6. - Une autre raison qui rattache aux choses de la terre ceux mêmes qui
croient le plus fermement à la vie future, tient à l'impression qu'ils
conservent de l'enseignement qui leur en est donné dès l'enfance.
Le tableau qu'en fait la religion n'est, il faut en convenir, ni très
séduisant, ni très consolant. D'un côté, l'on y voit les contorsions des
damnés qui expient dans les tortures et les flammes sans fin leurs
erreurs d'un moment ; pour qui les siècles succèdent aux siècles sans
espoir d'adoucissement ni de pitié ; et, ce qui est plus impitoyable
encore, pour qui le repentir est sans efficacité. De l'autre, les âmes
languissantes et souffreteuses du purgatoire, attendant leur délivrance
du bon vouloir des vivants qui prieront ou feront prier pour elles, et
non de leurs efforts pour progresser. Ces deux catégories composent
l'immense majorité de la population de l'autre monde. Au-dessus plane
celle très restreinte des élus, jouissant, pendant l'éternité, d'une
béatitude contemplative. Cette éternelle inutilité, préférable sans
doute au néant, n'en est pas moins d'une fastidieuse monotonie. Aussi
voit-on dans les peintures qui retracent les bienheureux, des figures
angéliques, mais qui respirent plutôt l'ennui que le véritable bonheur.

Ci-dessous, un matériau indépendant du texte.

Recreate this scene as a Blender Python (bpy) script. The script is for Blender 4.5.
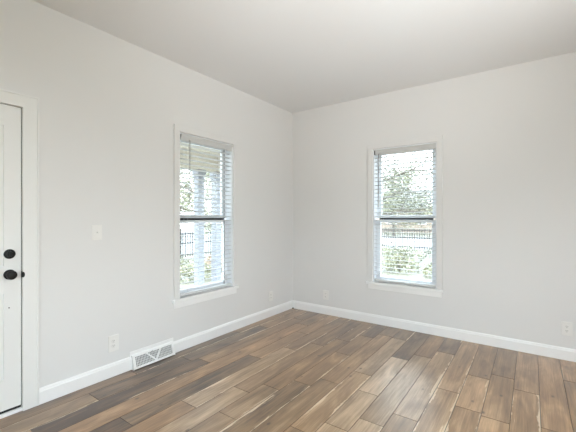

Cet état ne satisfait ni les aspirations, ni l'idée instinctive du
progrès qui semble seule compatible avec la félicité absolue. On a peine
à concevoir que le sauvage ignorant, au sens moral obtus, par cela seul
qu'il a reçu le baptême, soit au même niveau que celui qui est parvenu
au plus haut degré de la science et de la moralité pratique, après de
longues années de travail. Il est encore moins concevable que l'enfant
mort en bas âge, avant d'avoir la conscience de lui-même et de ses
actes, jouisse des mêmes privilèges, par le seul fait d'une cérémonie à
laquelle sa volonté n'a aucune part. Ces pensées ne laissent pas
d'agiter les plus fervents pour peu qu'ils réfléchissent.